Pada sisi lain, Sjahrir merasa dengan tinggal di rumah seorang diri, ia lebih leluasa mempersiapkan kedatangan Maria ke Banda Naira. Bahkan, optimisme kedatangan Maria melambung, ketika pasangan ini melangsungkan pernikahan jarak jauh: Banda Naira-Belanda. Optimisme itu juga, membuat Sjahrir menjadi lebih hidup. Api perjuangannya untuk membebaskan rakyat Hindia Belanda dari kebodohan dan penindasan semakin meledak-ledak.

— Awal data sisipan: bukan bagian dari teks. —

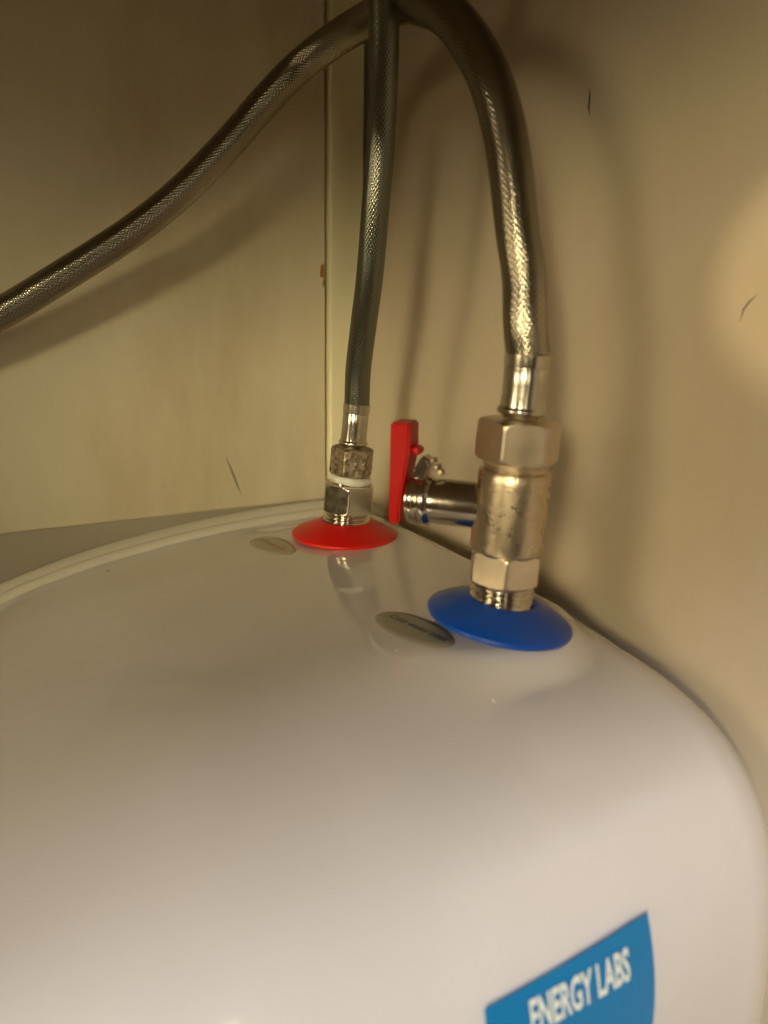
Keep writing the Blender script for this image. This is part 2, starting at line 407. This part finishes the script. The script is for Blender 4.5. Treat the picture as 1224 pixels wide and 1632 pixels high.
# ------------------------------------------------------------ hoses
def catmull(P, step):
    P = np.array(P, float); Q = []
    P = np.vstack([2*P[0]-P[1], P, 2*P[-1]-P[-2]])
    for i in range(1, len(P)-2):
        p0, p1, p2, p3 = P[i-1:i+3]; t = np.linspace(0, 1, 60, endpoint=False)[:, None]
        Q.append(.5*((2*p1)+(-p0+p2)*t+(2*p0-5*p1+4*p2-p3)*t**2+(-p0+3*p1-3*p2+p3)*t**3))
    Q = np.vstack(Q+[P[-2][None]])
    for _ in range(12): Q[1:-1] = (Q[:-2]+2*Q[1:-1]+Q[2:])/4
    L = np.concatenate([[0], np.cumsum(np.linalg.norm(np.diff(Q, axis=0), axis=1))])
    s = np.arange(0, L[-1], step)
    return np.stack([np.interp(s, L, Q[:, k]) for k in range(3)], -1), s
def braid_hose(name, P, R, NB, pitch, mats, parent, amp=.00035, step=.00024):
    C, s = catmull(P, step)
    for _ in range(30): C[1:-1] = (C[:-2]+2*C[1:-1]+C[2:])/4
    T = np.gradient(C, axis=0); T /= np.linalg.norm(T, axis=1)[:, None]
    nrm = np.zeros_like(C); v = np.cross(T[0], [1, 0, 0])
    for i in range(len(C)):
        v = v - T[i]*v.dot(T[i]); v /= np.linalg.norm(v); nrm[i] = v
    bn = np.cross(T, nrm); n = NB*6; th = np.arange(n)/n*2*math.pi
    p = NB*th[None, :]/(2*math.pi) + s[:, None]/pitch; q = NB*th[None, :]/(2*math.pi) - s[:, None]/pitch
    fp, fq = p % 1, q % 1
    par = (np.floor(p)+np.floor(q)) % 2
    hA = np.clip(1-((fp-.5)/.43)**2, 0, 1)**.5; hB = np.clip(1-((fq-.5)/.43)**2, 0, 1)**.5
    wire = .10
    hA2 = hA*(1-wire+wire*np.cos((fp-.5)*3*2*math.pi)); hB2 = hB*(1-wire+wire*np.cos((fq-.5)*3*2*math.pi))
    over = np.where(par > .5, hA2*np.sin(math.pi*fq)**.35, hB2*np.sin(math.pi*fp)**.35)
    under = np.where(par > .5, hB2, hA2)*.45
    h = np.maximum(over, under)
    r = R + amp*(h-.6)
    V = C[:, None] + r[..., None]*(np.cos(th)[None, :, None]*nrm[:, None]+np.sin(th)[None, :, None]*bn[:, None])
    Q = grid_quads(len(C), n)
    hq = h.ravel()[Q].mean(1)
    me = mesh_np(name, V.reshape(-1, 3), Q, matidx=(hq < .20).astype(int))
    return link(name, me, mats, parent, True)

def ferrule(fr, z0, z1, r, m, parent):
    """crimped sleeve with a bead at its foot and a rolled step near the top"""
    h = z1-z0
    prof = [(z0-.0012, r*.80), (z0-.0004, r*.84), (z0, r*1.0), (z0+.0006, r*1.10), (z0+.0012, r*1.12), (z0+.0018, r*1.09), (z0+.0024, r*1.0), (z0+.0034, r*.985),
            (z0+h*.5, r*.975), (z0+h*.74, r*.985), (z0+h*.755, r*.965), (z0+h*.77, r*.965), (z0+h*.785, r*1.01), (z0+h*.93, r*1.03), (z1-.0003, r*1.03), (z1, r*.99), (z1, r*.9)]
    return lathe('sleeve', prof, fr, [m], parent, 96, 35)
def axpt(fr, z): return fr[0]+fr[3]*z

# hot side hose
hot = empty('hot_hose', tuple(axpt(FR, .0285)), 'slim dark grey braided hose rising straight up from the red collar', 'hose')
FR2 = frame(tuple(axpt(FR, .0285)), tilt(5.2))
hexnut('nut', .0000, .0127, .0100, FR2, [M['aged']], hot, rot=-16, ch=.0012)
ferrule(FR2, .0136, .0325, .0059, M['steel'], hot)
HOTP = [(-0.1128, 0.0046, 0.0761), (-0.1071, 0.0041, 0.0958), (-0.1021, 0.0040, 0.1146), (-0.0978, 0.0039, 0.1401), (-0.0947, 0.0043, 0.1663), (-0.0867, 0.0005, 0.1881), (-0.0805, -0.0031, 0.2082), (-0.0744, -0.0069, 0.2283), (-0.0741, -0.0080, 0.2531)]
braid_hose('braid', [tuple(axpt(FR2, .0318))]+HOTP, .0056, 30, .0022, [M['braid_dark'], M['liner']], hot, amp=.00018)
settle(hot)
def tape_r(T, Z):
    u = (Z-.0245)/.0039
    r = .0060 + .0033*np.clip(np.sin(np.clip(u, 0, 1)*math.pi), 0, 1)**.28
    return r + .00022*np.sin(T*3+1)*u + .00014*np.sin(T*11+u*9) + .00010*np.sin(T*27-u*14)
w = revolve('washer', tape_r, np.linspace(.0245, .0284, 16), fr_at(FR, tilt(6)), [M['tape']], None, 144, 60)
tag(w, 'white fibre washer squeezed between the brown and the chrome nut', 'washer')
ad = empty('pipe_adapter', tuple(axpt(FR, .0115)), 'bright chrome hexagonal adapter screwed on above the red collar', 'pipe fitting')
hexnut('nut', .0115, .0245, .0126, FR, [M['chrome']], ad, rot=3, ch=.0011)
lathe('spigot', [(.0240, .0085), (.0254, .0085), (.0254, .005)], FR, [M['chrome']], ad)
settle(ad)

# cold side hose
cold = empty('cold_hose', tuple(axpt(FB, .055)), 'thick shiny braided hose arching left over the tank from the valve', 'hose')
hexnut('nut', .0552, .0682, .0137, FB, [M['nickel']], cold, rot=31, ch=.0014)
FB2 = frame(tuple(axpt(FB, .0682)), tilt(3.2))
ferrule(FB2, .0018, .0206, .0070, M['steel'], cold)
COLDP = [(0.0009, 0.0033, 0.0978), (-0.0021, 0.0042, 0.1118), (-0.0058, 0.0037, 0.1251), (-0.0140, 0.0036, 0.1526), (-0.0232, 0.0020, 0.1726), (-0.0396, 0.0012, 0.1902), (-0.0560, 0.0023, 0.1997), (-0.0821, 0.0051, 0.2092), (-0.1188, 0.0103, 0.2148), (-0.1409, 0.0054, 0.2121), (-0.1568, -0.0038, 0.2043), (-0.1648, -0.0173, 0.1898), (-0.1692, -0.0314, 0.1735), (-0.1737, -0.0533, 0.1512), (-0.1787, -0.0760, 0.1327), (-0.1844, -0.1047, 0.1135), (-0.1894, -0.1308, 0.0970), (-0.1934, -0.1609, 0.0811)]
braid_hose('braid', [tuple(axpt(FB2, .0200))]+COLDP, .0067, 34, .0022, [M['braid'], M['liner']], cold, amp=.00021)
settle(cold)

# safety valve on the cold inlet
vl = empty('safety_valve', tuple(axpt(FB, .0145)), 'nickel safety valve with red test lever, screwed on above the blue collar', 'valve')
hexnut('hex_base', .0148, .0255, .0126, FB, [M['nickel']], vl, rot=-6, ch=.0012)
lathe('body', [(.0245, .0108), (.0255, .0116), (.0262, .0119), (.0300, .0120), (.0490, .0120), (.0508, .0119), (.0520, .0114), (.0525, .0104), (.0525, .009)], FB, [M['cast']], vl, 128, 30)
thread('neck', .0523, .0556, .0106, FB, [M['nickel']], vl, pitch=.0016, depth=.0006)
sd = Vector((-.77, -.64, .0)).normalized()
sd = (sd + Vector((0, 0, -.0))).normalized()
FS = frame(tuple(axpt(FB, .0392)), sd, (0, 0, 1))
lathe('spigot', [(.006, .0078), (.0240, .0078), (.0262, .0076), (.0268, .0080), (.0276, .0087), (.0284, .0089), (.0290, .0087), (.0294, .0080), (.0300, .0080), (.0304, .0086), (.0314, .0087), (.0318, .0084), (.0322, .0086), (.0338, .0084), (.0346, .0074), (.0352, .0060), (.0354, .003)], FS, [M['chrome']], vl, 96, 35)
# bracket tab and its little screws on the spigot's end ring
bx_, fx, fy, fz = FS
def loc_prism(name, pts, d0, d1, m, parent, fr=FS, bev=.0005):
    """polygon in (axis, up) coordinates, extruded sideways from d0 to d1"""
    import bmesh
    b, u, s, a = fr; bm = bmesh.new(); lo = []; hi = []
    for l, z in pts:
        lo.append(bm.verts.new(Vector(b+a*l+u*z+s*d0))); hi.append(bm.verts.new(Vector(b+a*l+u*z+s*d1)))
    bm.faces.new(lo[::-1]); bm.faces.new(hi); k = len(pts)
    for i in range(k): bm.faces.new((lo[i], lo[(i+1) % k], hi[(i+1) % k], hi[i]))
    bmesh.ops.recalc_face_normals(bm, faces=bm.faces[:])
    bmesh.ops.bevel(bm, geom=bm.edges[:], offset=bev, segments=3, affect='EDGES')
    me = bpy.data.meshes.new(name); bm.to_mesh(me); bm.free()
    return link(name, me, [m], parent, True, 40)
loc_prism('bracket', [(.0300, .0050), (.0345, .0050), (.0328, .0105), (.0302, .0152), (.0286, .0155), (.0272, .0122), (.0285, .0080)], -.0030, .0030, M['chrome'], vl, bev=.0006)
for l, z, r, dd in ((.0266, .0138, .0009, .0014), (.0254, .0116, .0011, .0016), (.0240, .0100, .0010, .0008)):
    fr = frame(tuple(bx_+fz*l+fx*z-fy*0), tuple(fy)); 
    lathe('bracket_screw', [(-dd-.0012, r*.4), (-dd-.0010, r*.85), (-dd, r), (dd, r), (dd+.001, r*.85), (dd+.0012, r*.4)], fr, [M['aged']], vl, 20, 40)
lv = loc_prism('lever', [(.0405, .0262), (.0338, .0262), (.0336, .0168), (.0345, .0120), (.0364, .0000), (.0368, -.0078), (.0376, -.0086), (.0402, -.0086), (.0405, -.0070)], -.0052, .0052, M['lever'], vl, bev=.0007)
kn = lathe('lever_knob', [(-.0030, .0008), (-.0028, .0013), (-.0022, .0016), (.0022, .0016), (.0028, .0013), (.0030, .0008)], frame(tuple(bx_+fz*.0325+fx*.0168), tuple(fy)), [M['lever']], vl, 32, 50)
settle(vl)

# ------------------------------------------------------------ marks on the walls and the shell
def stroke(name, pts, wd, m, parent):
    P = np.array(pts, float); n = len(P); rad = wd*np.sin(np.linspace(.15, math.pi-.15, n))
    return sweep(name, P, rad, [m], parent, 8)
settle_later = []
stroke('scuff', [(XL+.0000, -.0253, .0225), (XL+.0000, -.0225, .0150), (XL+.0000, -.0195, .0065), (XL, -.0171, -.0003)], .0006, M['mark_soft'], wl)
stroke('scuff', [(-.0391, YB, .1796), (-.0386, YB, .176), (-.0388, YB, .173), (-.0379, YB, .1702)], .0004, M['mark'], bpy.data.objects['wall_back'])
stroke('scuff', [(.0345, YB, .0995), (.0352, YB, .1030), (.0368, YB, .1052), (.0392, YB, .1075)], .00028, M['mark'], bpy.data.objects['wall_back'])
speck('rust_spot', (XL+.0003, .0328, .1215), (.0048, .0014), M['rust'], wl, (1, 0, 0), 3)
speck('rust_spot', (XL+.0003, .0337, .1155), (.0024, .0006), M['rust'], wl, (1, 0, 0), 5)
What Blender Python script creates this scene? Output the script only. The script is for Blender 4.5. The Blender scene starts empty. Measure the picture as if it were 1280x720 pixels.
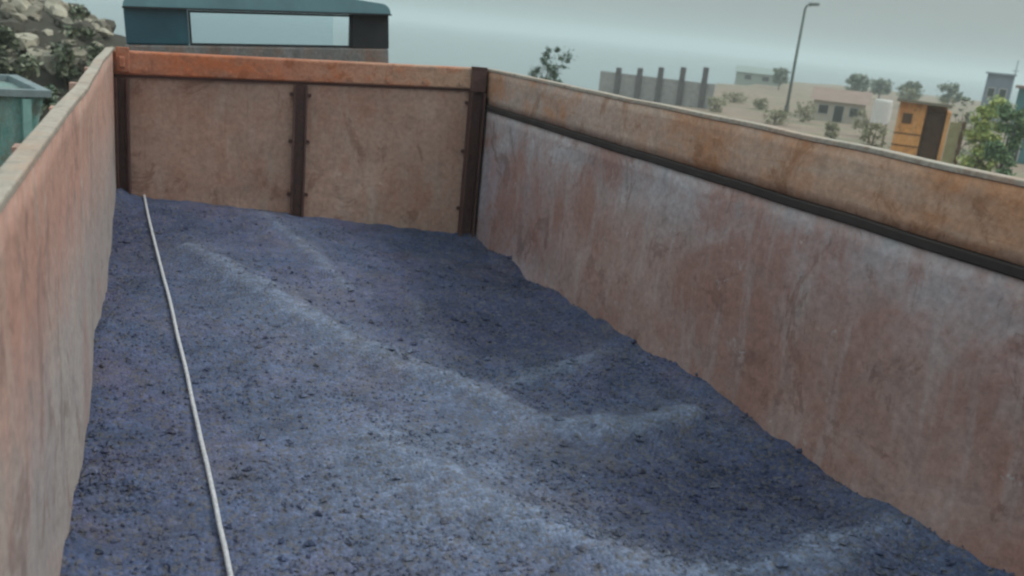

Bahkan ketika Kloosterhuis meminta bantuannya untuk memobilisasi rakyat menanam umbi-umbian, menjelang kedatangan Jepang, Sjahrir menolak dengan tegas. Belanda sedang dalam keadaan terjepit, terutama setelah pengeboman pangkalan Amerika Serikat Pearl Harbour, pada 7 Desember 1941. Tak lama setelah itu, Dokter Tjipto disusul Mister Iwa dipindahkan ke Makassar. Pada akhirnya, Sjahrir dan Hatta juga dijemput dari Banda Naira dan diterbangkan dengan pesawat Amerika, Catalina menuju Batavia.
Bukan hanya kenangan tentang Maria (Julie Estelle) yang dimunculkan di panggung oleh Wawan, terutama saat-saat Sjahrir diserang rindu-dendam, tetapi juga api perjuangan yang kian membara. Hatta dan Sjahrir kemudian ”diasingkan” dalam satu rumah di Sukabumi untuk mempersiapkan kemerdekaan Indonesia.
Novel Bung di Banda, yang kemudian disambung dengan pementasan Mereka yang Menunggu di Banda Naira, telah memberi penegasan bahwa nama Sjahrir yang selama ini redup dari perbincangan revolusi kemerdekaan, adalah nama penting. Perannya dalam membangkitkan dan kemudian mewujudkan cita-cita kemerdekaan Indonesia, tidak bisa dipinggirkan hanya karena berbeda pandangan. Cap kekiri-kirian, yang disematkan kepadanya, tidak mengecilkan perannya yang besar dalam merebut kemerdekaan Indonesia.
Ia juga manusia pada umumnya, memiliki sisi manusiawi, terutama ketika berhadapan dengan rasa rindu yang membuncah. Sayang, sampai Indonesia merdeka dan Sjahrir perdana menteri, Maria tak pernah kembali ke Indonesia.